Yesterday’s robosigning settlement that all but one state ultimately signed off on, was far from perfect.
Let’s make that perfectly clear.
Depending on what you have read, you might be outraged, you might be relieved, you might be overjoyed. And the target of your wrath or sympathy might depend on your own personal perspective.
But make no mistake about it, yesterday was a day of reckoning, for me, and much more importantly, for the people I represent.
Yes, the banks got a slap on the wrist and the money they are trickling back to the homeowners won’t make up for the systemic fraud these lenders engaged in, and make no mistake it was fraud at the highest level.
I wish I could personally put the handcuffs on each CEO who allowed robosigning to occur.
But here’s the silver lining, now we have a reengaged President, who is anxious to see the job done. We have Eric Schneiderman on the case, and he is going full-speed right at the banks.
They may have not gotten the flogging they deserve, but I am optimistic that they surely will.
Conservatives can blame the borrowers all they want, and certainly not all were faultless. But the banks were the grown-ups here, they should have known better. They had the chance, in the midst of the housing boom, to stop, take a breath and take a look back at what they had done.
They didn’t.
The truth is no amount of money would have been enough. And since we can’t put the banks in jail, they got what was in essence a very public shaming. And people’s eyes were opened. What you have now learned, can not be unlearned.
The banks for years, had their hands in their cookie jar, and tried as I might, I could not get people to glance over at the jar to see.
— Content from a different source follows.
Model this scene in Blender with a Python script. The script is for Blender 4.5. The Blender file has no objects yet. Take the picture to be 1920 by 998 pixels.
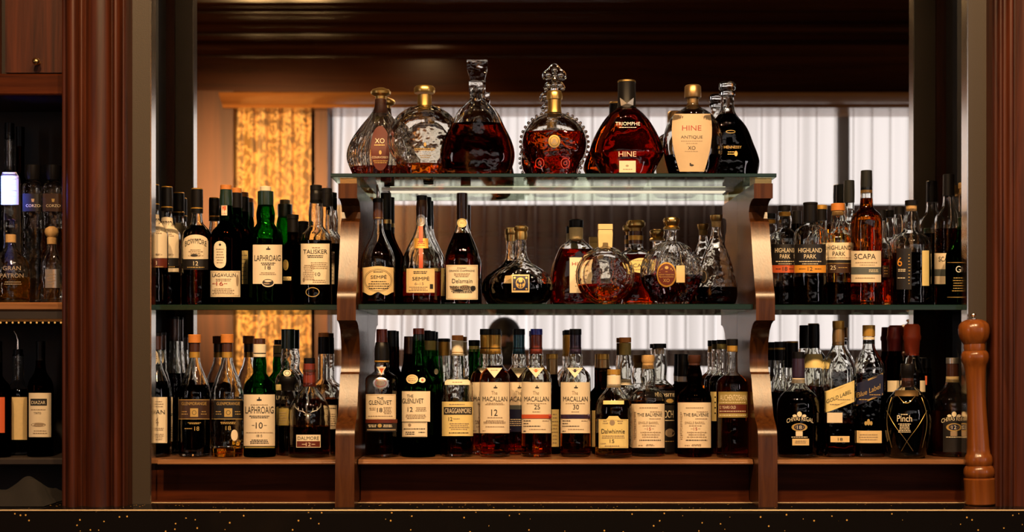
import bpy, math, random
from mathutils import Vector

random.seed(7)
SC = bpy.context.scene
COL = SC.collection
PI = math.pi

# ------------------------------------------------------------------ camera
DC = 3.2            # camera to the front row of bottles
FP = 2667.0         # focal length in pixels of the 1920 px wide frame
VX, VY = 957.0, 665.0
ZC = 1.326          # height of the lens
YM = 0.125          # mirror surface

def X(px, Y=0.0): return (px - VX) * (DC + Y) / FP
def Z(py, Y=0.0): return ZC + (VY - py) * (DC + Y) / FP
def S(n, Y=0.0): return n * (DC + Y) / FP

cam_d = bpy.data.cameras.new('camera')
cam = bpy.data.objects.new('camera', cam_d)
COL.objects.link(cam)
cam.location = (0, -DC, ZC)
cam.rotation_euler = (PI / 2, 0, 0)
cam_d.sensor_width = 36
cam_d.lens = FP / 1920 * 36
cam_d.shift_x = (960 - VX) / 1920
cam_d.shift_y = (VY - 499) / 1920
cam_d.clip_start = 0.02
cam_d.dof.use_dof = True
cam_d.dof.focus_distance = DC - 0.03
cam_d.dof.aperture_fstop = 4.5
SC.camera = cam

# ------------------------------------------------------------------ world, exposure
w = bpy.data.worlds.new('world'); SC.world = w; w.use_nodes = True
w.node_tree.nodes['Background'].inputs[0].default_value = (0.02, 0.014, 0.01, 1)
w.node_tree.nodes['Background'].inputs[1].default_value = 0.3
SC.view_settings.view_transform = 'Standard'
SC.view_settings.look = 'None'
SC.view_settings.gamma = 1
SC.view_settings.use_curve_mapping = False
SC.view_settings.exposure = 0.0
cy = SC.cycles
cy.max_bounces = 24; cy.transmission_bounces = 22; cy.glossy_bounces = 10
cy.diffuse_bounces = 3; cy.transparent_max_bounces = 16
cy.sample_clamp_indirect = 4.0
cy.blur_glossy = 0.6
cy.caustics_reflective = False

# light levels
K_WINDOW = 1.3
K_SPOT = 17.0
K_WASH = 13.0
K_SIDE = 6.0
K_STRIP = 1.0

# ------------------------------------------------------------------ materials
def mat(name):
    m = bpy.data.materials.new(name); m.use_nodes = True
    nt = m.node_tree; nt.nodes.clear()
    out = nt.nodes.new('ShaderNodeOutputMaterial')
    return m, nt, out

def principled(name, col, rough=0.5, metal=0.0, coat=0.0, spec=0.5, bump=0.0, bscale=200.0, var=0.0, sheen=0.0):
    m, nt, out = mat(name)
    b = nt.nodes.new('ShaderNodeBsdfPrincipled')
    b.inputs['Base Color'].default_value = (*col, 1)
    b.inputs['Roughness'].default_value = rough
    b.inputs['Metallic'].default_value = metal
    b.inputs['Coat Weight'].default_value = coat
    b.inputs['Coat Roughness'].default_value = 0.08
    b.inputs['Specular IOR Level'].default_value = spec
    nt.links.new(b.outputs[0], out.inputs[0])
    if bump or var:
        tc = nt.nodes.new('ShaderNodeTexCoord')
        n = nt.nodes.new('ShaderNodeTexNoise'); n.inputs['Scale'].default_value = bscale
        n.inputs['Detail'].default_value = 4
        nt.links.new(tc.outputs['Object'], n.inputs['Vector'])
        if bump:
            bp = nt.nodes.new('ShaderNodeBump'); bp.inputs['Strength'].default_value = bump
            bp.inputs['Distance'].default_value = 0.002
            nt.links.new(n.outputs['Fac'], bp.inputs['Height'])
            nt.links.new(bp.outputs[0], b.inputs['Normal'])
        if var:
            mx = nt.nodes.new('ShaderNodeMix'); mx.data_type = 'RGBA'
            mx.inputs['A'].default_value = (*[c * (1 - var) for c in col], 1)
            mx.inputs['B'].default_value = (*[min(1, c * (1 + var)) for c in col], 1)
            nt.links.new(n.outputs['Fac'], mx.inputs['Factor'])
            nt.links.new(mx.outputs['Result'], b.inputs['Base Color'])
    return m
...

I felt like a lone wolf calling out the banks on this blog.
Here was my challenge to borrowers back in 2009!!
Make the banks prove they own your note. Many times the banks are clueless who owns their note.
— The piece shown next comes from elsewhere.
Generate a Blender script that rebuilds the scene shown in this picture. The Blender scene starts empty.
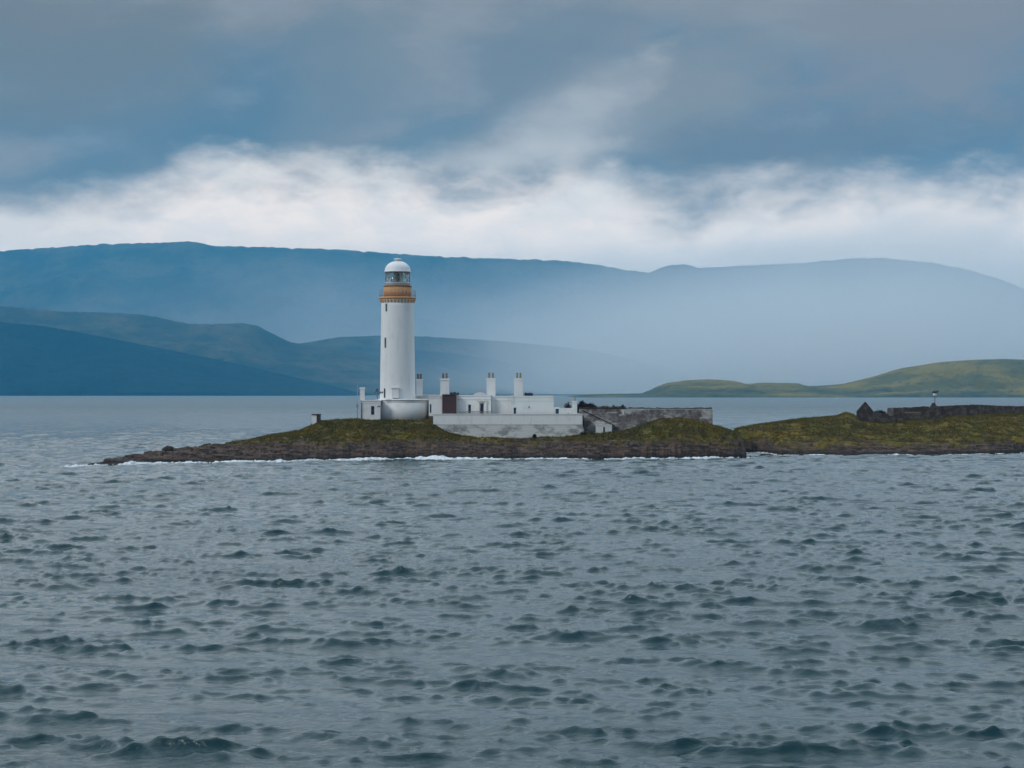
import bpy, bmesh, math, random
import numpy as np
from mathutils import Vector, Euler

random.seed(7)
rng = np.random.default_rng(11)
sc = bpy.context.scene
COL = sc.collection
R = math.radians

# ------------------------------------------------------------------ camera, sky, sun, exposure
F = 2000.0            # focal length in pixels of a 1024 wide frame
CH = 11.0             # the ferry deck above the water
HY = 392.0            # row of the sea horizon
cam_d = bpy.data.cameras.new('camera')
cam_d.sensor_width = 36.0
cam_d.lens = F * 36.0 / 1024.0
cam_d.clip_start = 0.5
cam_d.clip_end = 80000
cam = bpy.data.objects.new('camera', cam_d)
COL.objects.link(cam)
cam.location = (0, 0, CH)
cam.rotation_euler = (R(90) + math.atan((HY - 384.0) / F), 0, 0)
sc.camera = cam

SUN_TO = Vector((-0.66, -0.50, 0.56)).normalized()
SUN_EL = math.asin(SUN_TO.z)
SUN_AZ = math.atan2(SUN_TO.x, SUN_TO.y)
sun_d = bpy.data.lights.new('sun', 'SUN')
sun_d.energy = 1.15
sun_d.angle = R(14)
sun_d.color = (1.0, 0.96, 0.91)
sun = bpy.data.objects.new('sun', sun_d)
COL.objects.link(sun)
sun.rotation_euler = (-SUN_TO).to_track_quat('-Z', 'Y').to_euler()

world = bpy.data.worlds.new('World')
sc.world = world
world.use_nodes = True


class NT:
    """small helper round a node tree"""
    def __init__(s, nt):
        s.nt = nt; s.n = nt.nodes; s.l = nt.links
    def node(s, typ, **kw):
        o = s.n.new(typ)
        for k, v in kw.items():
            setattr(o, k, v)
        return o
    def put(s, sock, v):
        if isinstance(v, bpy.types.NodeSocket):
            s.l.new(v, sock)
        elif isinstance(v, (tuple, list)) and len(v) == 3 and sock.type == 'RGBA':
            sock.default_value = (v[0], v[1], v[2], 1)
        else:
            sock.default_value = v
    def math(s, op, a, b=None, c=None, clamp=False):
        o = s.node('ShaderNodeMath', operation=op, use_clamp=clamp)
        s.put(o.inputs[0], a)
        if b is not None: s.put(o.inputs[1], b)
        if c is not None: s.put(o.inputs[2], c)
        return o.outputs[0]
    def mix(s, f, a, b, mode='MIX'):
        o = s.node('ShaderNodeMix', data_type='RGBA', blend_type=mode, clamp_factor=True)
        s.put(o.inputs[0], f); s.put(o.inputs[6], a); s.put(o.inputs[7], b)
        return o.outputs[2]
    def rng(s, v, a, b, c=0.0, d=1.0, smooth=True):
        o = s.node('ShaderNodeMapRange', interpolation_type='SMOOTHSTEP' if smooth else 'LINEAR')
        o.clamp = True
        s.put(o.inputs[0], v); s.put(o.inputs[1], a); s.put(o.inputs[2], b); s.put(o.inputs[3], c); s.put(o.inputs[4], d)
        return o.outputs[0]
    def xyz(s, x, y, z):
        o = s.node('ShaderNodeCombineXYZ')
        s.put(o.inputs[0], x); s.put(o.inputs[1], y); s.put(o.inputs[2], z)
        return o.outputs[0]
    def noise(s, vec, scale, detail=4, rough=0.55, dist=0.0, typ='FBM'):
        o = s.node('ShaderNodeTexNoise', noise_dimensions='3D')
        o.noise_type = typ
        if vec is not None: s.l.new(vec, o.inputs['Vector'])
        o.inputs['Scale'].default_value = scale
        o.inputs['Detail'].default_value = detail
        o.inputs['Roughness'].default_value = rough
        o.inputs['Distortion'].default_value = dist
        return o.outputs['Fac']
    def mapping(s, vec, scale=(1, 1, 1), rot=(0, 0, 0), loc=(0, 0, 0)):
        o = s.node('ShaderNodeMapping')
        s.l.new(vec, o.inputs[0])
        o.inputs[1].default_value = loc; o.inputs[2].default_value = rot; o.inputs[3].default_value = scale
        return o.outputs[0]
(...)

People thought I was Chicken Little, telling everyone the sky was falling. Well it was, and now everyone knows it. I went from being a lone wolf to a man lost in the crowd. My voice was far from the loudest voice yesterday, and that’s just fine by me.
When I first discovered that banks were essentially hiring people to impersonate banking officials and crank out thousands of fraudulent signatures, and were paying them what your average burger flipper makes, I couldn’t believe it. It was perjury and forgery, and those are crimes.
If not for the banks’ own arrogance and stupidity, yesterday’s settlement would never have come. If they had just plugged away and kept things running as they always had, they would have made money hand over fist and my clients would have been kicked out of their homes.
And what’s really bad for the banks is that robosigning is the key into the much larger world of securitization fraud, which is the real crime here.
Robosigning would have never been necessary if the banks hadn’t bundled up all these mortgages and sold them off to the highest bidder in the first place. If they had been satisfied with making millions, instead of trillions, we would not be where we are today.
What’s even worse for the banks is that robosigning provided the proof to investigate the banks for the larger fraud.
We are looking forward to the final day of reckoning, when the President and Schneiderman wrap their latest investigation because trust me, when they do, no one will give a damn about robosigning.
As always I am talking to you from the trenches.